Dawn

Dawn

Thursday, June 04, 2009

I haven't been near a TV for a few hours so I don't know whether Gordon Brown is still the British Prime Minister. But I wouldn't take a bet on it. The Labour party seems bent on getting rid of him pretty promptly, apparently without realising that they're sealing the fate of the party in the process. Only a fusion of the right wing of the Labour party with the Liberal Democrats to form a true left-of-centre social democratic party makes any real sense in today's times. But I guess the ghost of the SDP debacle hovers over this. So we can expect to see the Labour party march over a cliff during the next 12 months. What an inglorious - but utterly predictable - end to the sham experiment of New Labour.

Talking of which . . . A week or two ago, I cited Simon Jenkins book on British politics of the last 30 years - "Thatcher and Sons". His thesis is that Mrs T revolutionised the UK in two ways:- 1. She liberalised and dynamised the economy by, inter alia, privatising much that was in the ownership of the state, and 2. She compensated for loss of ownership by increasing government control via a process of relentless centralisation which was continued by Major and Blair and was always going to be brought to its apogee by the manic Mr Brown. Thus the Age of the Bureaucrat - with its crazy targets and its mad acronyms - was actually started in the 80s and has continued, under 3 prime ministers, ever since. With each one of them trying to outdo his predecessor when it came to centralising power, destroying local democracy and making daily life horrendous for hundreds and thousands of Brits. As Jenkins says, the real irony (tragedy) is that this has all led to far higher costs because the government and quasi-governmental bureacracies established to set and monitor the targets know only one way of working - expensively.

I could quote from almost every page of the book but will resist the temptation. I'll just mention a passage in which he refers to a visit Blair made to the USA in 1993, duing which time President Clinton stressed that modern politics is all about charismatic leadership. If so, then at least Britain and Spain have something in common right now- no evidence at all of such a thing. Though Sr Zapatero probably shades it from Mr Rajoy. Who?

Someone else you might not know is Heather Brooke. Thanks to an article in El País, I now know it was this journalist who did all the hard work to shine a light on the expense abuses of British MPs, for which The Daily Telegraph is now getting all the kudos. She must be seriously upset.

One of Spain's most famous judges has been fined 100 euros for an error which resulted in the flight of a major drug dealer. I wonder if he got the same prompt-payment discount of 30% I was given yesterday when I found a Banco Santander bank that wasn't packed to the gunwales.
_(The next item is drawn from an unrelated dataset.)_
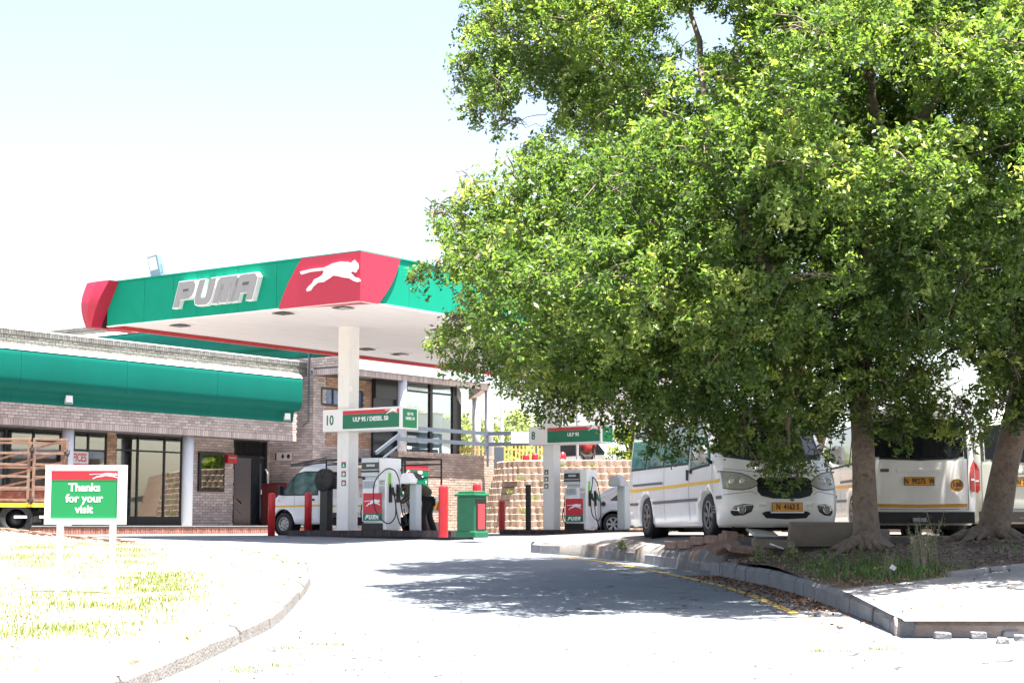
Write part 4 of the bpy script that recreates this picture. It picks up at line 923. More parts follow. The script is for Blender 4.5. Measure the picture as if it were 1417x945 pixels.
# ================================================================== LEFT BUILDING
shop = thing("shop_building", "long grey brick building with bulging green roof panels and round pillars", "building", TS(33, 37, 0))
AE = on_b(411, 600, 37.0).x                                       # right end of the long fascia
zfb = on_b(411, 611, 37.0).z; zft = on_b(411, 584, 37).z; zpt = on_b(240, 484, 37.6).z
FL = .245; AL = 12.0
B = MB(ST); B.box(AL, AE, 37.03, 37.6, zfb + .01, zpt - .02); B.box(AL, AE, 37.6, 38.6, zfb + .06, zfb + .2); B.build("wall", "mortar", shop)
B = MB(ST); bricks(B, (24, 37.03, zfb), (1, 0, 0), AE - 24, .19, (0, -1, 0), soldier=True)
bricks(B, (24, 37.03, zfb + .19), (1, 0, 0), AE - 24, zft - zfb - .19 + .25, (0, -1, 0))
bricks(B, (AE - .03, 37.03, zfb), (0, 1, 0), .57, zpt - zfb - .05, (1, 0, 0))
B.build("brickwork", "brick_grey", shop, kind="stuff")
B = MB(ST); bricks(B, (24, 37.03, zpt - .42), (1, 0, 0), 41 - 24 - 1, .255, (0, -1, 0))
B.build("parapet_bricks", "brick_parapet", shop, kind="stuff")
B = MB(ST); bricks(B, (24, 37.03, zpt - .16), (1, 0, 0), 40 - 24, .14, (0, -1, 0), soldier=True, depth=.045); B.build("coping_bricks", "brick_parapet", shop, kind="stuff")
B = MB(ST); B.box(24, 39.98, 36.98, 37.65, zpt - .02, zpt + .02); B.build("coping", "plaster_white", shop)
# green bulging roof panels
zt = on_b(0, 473, 36.6).z; zb = on_b(0, 555, 36.8).z; h = zt - zb
AM = on_b(421, 545, 36.5).x
def mans(a0, a1, parent, planeB, z_b, hh, dirx=True, name="roof_panel"):
    pr = [(.25, 0.0), (.02, 0.005), (.0, .02), (-.02, .1), (-.035, .2), (-.08, .213), (-.2, .228), (-.29, .255), (-.35, .30), (-.385, .36), (-.4, .43), (-.4, .62), (-.4, .8), (-.39, .86), (-.365, .91), (-.32, .95), (-.25, .978), (-.15, .994), (0.0, 1.0), (.25, 1.0)]
    B = MB(ST); vs = []
    for a in (a0, a1):
        for y, z in pr:
            vs.append((a, planeB + y, z_b + z * hh) if dirx else (planeB + y, a, z_b + z * hh))
    n = len(pr)
    B.add(vs, [(i, i + 1, n + i + 1, n + i) for i in range(n - 1)], 0, True); B.add(vs, [tuple(range(n)), tuple(range(n, 2 * n))[::-1]], 0, False)
    o = B.build(name, "green_mansard", parent)
    B = MB(ST); q = [(-.39, .905), (-.33, .962), (-.255, .99), (-.15, 1.007), (0, 1.014), (.25, 1.014)]; q2 = [(.25, 1.003), (0, 1.003), (-.15, .997), (-.25, .98), (-.32, .952), (-.375, .90)]; pp = q + q2; m = len(pp)
    for y, z in pp: pass
    vs = [((a, planeB + y, z_b + z * hh) if dirx else (planeB + y, a, z_b + z * hh)) for a in (a0, a1) for y, z in pp]
    B.add(vs, [(i, (i + 1) % m, m + (i + 1) % m, m + i) for i in range(m)] + [tuple(range(m)), tuple(range(m, 2 * m))[::-1]]); B.build("painted_highlight", "white_paint", o, fix=True)  # white strip paints the sun's glare onto the panel's top slope
    return o
sm = [18.0, 21.0, 24.0, on_b(28, 520, 36.6).x - .0, on_b(175, 530, 36.6).x, on_b(300, 545, 36.6).x, AM]
for a0, a1 in zip(sm, sm[1:]): mans(a0 + .004, a1 - .004, shop, 36.97, zb, h)
floodlight("small floodlight on the green roof panel above the shop entrance", ST @ fmat((on_b(96, 552, 36.75).x, 36.78, on_b(96, 552, 36.75).z), (.9, -.3, 0), (0, 0, 1)), .17, "soffit", "lamp_glass")
floodlight("small floodlight at the right end of the long green roof panel", ST @ fmat((on_b(398, 576, 36.75).x, 36.78, on_b(398, 576, 36.75).z), (.9, -.3, 0), (0, 0, 1)), .17, "soffit", "lamp_glass")
# plinth and paved floor
B = MB(ST); B.box(AL, 39.9, 36.22, 60, -.02, FL - .03); B.build("plinth", "mortar", shop)
B = MB(ST); bricks(B, (24, 36.22, 0), (1, 0, 0), 15.8, .19, (0, -1, 0), soldier=True, depth=.03); B.build("step_bricks", "brick_step", shop, kind="stuff")
B = MB(ST); B.box(AL, 39.9, 36.17, 60, FL - .03, FL); B.build("walkway", "sidewalk_concrete", shop)
# recessed front
RB = 38.6
def U(u, v=670, b=RB): return on_b(u, v, b).x
def Zv(u, v, b=RB): return on_b(u, v, b).z
ztop = zfb + .06
def wallseg(u0, u1, m, z0=FL, z1=None, holes=()):
    a0, a1 = U(u0), U(u1); z1 = z1 or ztop
    B = MB(ST)
    hs = [(U(x0) - a0, U(x1) - a0, Zv((x0 + x1) / 2, y1) - z0, Zv((x0 + x1) / 2, y0) - z0) for x0, x1, y0, y1 in holes]
    if hs:
        x0, x1, y0, y1 = hs[0]; B.box(a0, a0 + x0, RB + .03, RB + .2, z0, z1); B.box(a0 + x1, a1, RB + .03, RB + .2, z0, z1); B.box(a0 + x0, a0 + x1, RB + .03, RB + .2, z0, z0 + y0); B.box(a0 + x0, a0 + x1, RB + .03, RB + .2, z0 + y1, z1)
    else: B.box(a0, a1, RB + .03, RB + .2, z0, z1)
    B.build("wall", "mortar", shop)
    B = MB(ST); bricks(B, (a0, RB + .03, z0), (1, 0, 0), a1 - a0, z1 - z0, (0, -1, 0), holes=hs); B.build("brickwork", m, shop, kind="stuff")
wallseg(147, 160, "brick_orange"); wallseg(266, 323, "brick_grey")
wallseg(368, 376, "brick_grey")
gl_shop = glass("shop_glass", (0.75, 0.82, 0.8), 0.22)
def glazing(u0, u1, mull, vtop_rail, vbot, parent=shop, transom=None):
    a0, a1 = U(u0), U(u1); zb_ = Zv(u0, vbot); f = .05
    fr = MB(ST); ms = [a0] + [U(m) for m in mull] + [a1]
    for a in ms: fr.box(a - f / 2, a + f / 2, RB + .02, RB + .1, FL, ztop)
    fr.box(a0, a1, RB + .025, RB + .095, ztop - .07, ztop - .001); fr.box(a0, a1, RB + .025, RB + .095, FL, zb_)
    if transom: zt_ = Zv(u0, transom); fr.box(a0, a1, RB + .025, RB + .095, zt_ - .025, zt_ + .025)
    win = fr.build("window", "dark_metal", parent)
    for p, q in zip(ms, ms[1:]):
        for (z0, z1) in ([(zb_, ztop - .07)] if not transom else [(zb_, zt_ - .025), (zt_ + .025, ztop - .07)]):
            B = MB(ST); B.box(p + f / 2, q - f / 2, RB + .055, RB + .062, z0, z1); B.build("pane", gl_shop, win)
glazing(-60, 101, [-20, 7, 46, 84], 595, 722, transom=604)
glazing(102, 147, [122], 600, 722, transom=622)
glazing(160, 252, [191, 228], 600, 714, transom=622)
# interior
B = MB(ST); B.box(AL, U(323), 43.0, 43.1, FL, ztop); B.box(AL, U(323), RB + .2, 43, ztop, ztop + .06); B.build("inner_wall", "interior", shop)
B = MB(ST); B.box(U(-60), U(84), 39.4, 39.44, FL, ztop - .3); B.build("curtain", "interior", shop)
B = MB(ST); B.box(U(168), U(182), 39.9, 40.2, FL, ztop - .5); B.box(U(200), U(248), 40.6, 41.0, FL, 1.35); B.build("shelf_unit", "grey_cabinet", shop)
B = MB(ST); B.box(U(253), U(323), RB + .2, 43, FL, ztop); B.build("inner_room", "interior_dark", shop)
# OFFICES board
a0, a1 = on_b(89, 633, 38.45).x, on_b(124, 633, 38.45).x; z0, z1 = on_b(110, 643, 38.45).z, on_b(110, 624.5, 38.45).z
M_ = fmat(((a0 + a1) / 2, 38.5, (z0 + z1) / 2), SY_R, SX_U); w, hh = (a1 - a0), z1 - z0
ofc = thing("office_sign", "white board with red letters reading OFFICES in the window behind the pillar", "sign", ST @ M_)
B = MB(ST @ M_); B.box(-w / 2, w / 2, -hh / 2, hh / 2, -.02, 0, 0); B.build("board", "plaster_white", ofc)
B = MB(ST @ M_); fit_letter("OFFICES", w * .84, hh * .62, Matrix.Translation((0, 0.02, .004)), 0, .003, .012, 0, B); B.box(-w / 2, w / 2, -hh / 2, -hh / 2 + .035, .001, .004); B.build("lettering", "red_sign", ofc)
# pillars
for u in (92.5, 259.5):
    a = on_b(u, 660, 37.3).x; B = MB(ST); B.lathe([(0, FL), (.165, FL), (.165, zfb + .08), (0, zfb + .08)], 20, 0, Matrix.Translation((a, 37.3, 0))); B.build("pillar", "pillar_paint", shop)
a = on_b(180, 660, 37.3).x
# notice board
def onb_box(name, label, cat, u0, u1, v0, v1, b, t, m):
    a0, a1 = on_b(u0, (v0 + v1) / 2, b).x, on_b(u1, (v0 + v1) / 2, b).x; z1, z0 = on_b((u0 + u1) / 2, v0, b).z, on_b((u0 + u1) / 2, v1, b).z
    B = MB(ST); B.box(a0, a1, b, b + t, z0, z1); return B, a0, a1, z0, z1
B, a0, a1, z0, z1 = onb_box("", "", "", 276, 311, 626, 680, RB - .09, .09, "")
nb = thing("notice_board", "tall black framed board with a faded poster on the brick wall", "notice board", TS((a0 + a1) / 2, RB - .05, z0))
B.build("frame", "black_paint", nb, bevel=.01)
B = MB(ST); B.box(a0 + .07, a1 - .2, RB - .096, RB - .091, (z0 + z1) / 2, z1 - .1); B.build("poster", mat("poster", (.07, .09, .035), .3, var=.6, nscale=4), nb)
B = MB(ST); B.box(a0 + .07, a1 - .07, RB - .102, RB - .098, z0 + .08, z1 - .08); B.build("pane", glass("board_glass", (.6, .7, .65), .12), nb)
B, a0, a1, z0, z1 = onb_box("", "", "", 315.5, 328.5, 629, 640.5, RB - .18, .17, "")
rb = thing("fire_alarm_box", "small bright red box on the wall beside the dark doorway", "alarm box", TS((a0 + a1) / 2, RB - .1, z0)); B.build("case", "red_paint", rb, bevel=.01)
B = MB(ST); B.box(a0 + .05, a1 - .05, RB - .186, RB - .181, (z0 + z1) / 2, (z0 + z1) / 2 + .06); B.build("plate", "grey_letter", rb)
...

I put a corduroy jacket in for repair last week, in one of those little Spanish shops which have disappeared from the UK scene. When I picked it up this morning, I was rather nonplussed to see they'd merely stitched a patch over the hole near the breast pocket and, to say the least, it wasn't flush with the rest of the garment. When I showed it to my lawyer friend, Elena, at lunch to guage her reaction, she merely asked me if I'd done it myself.

And I'd thought things were beginning to get better.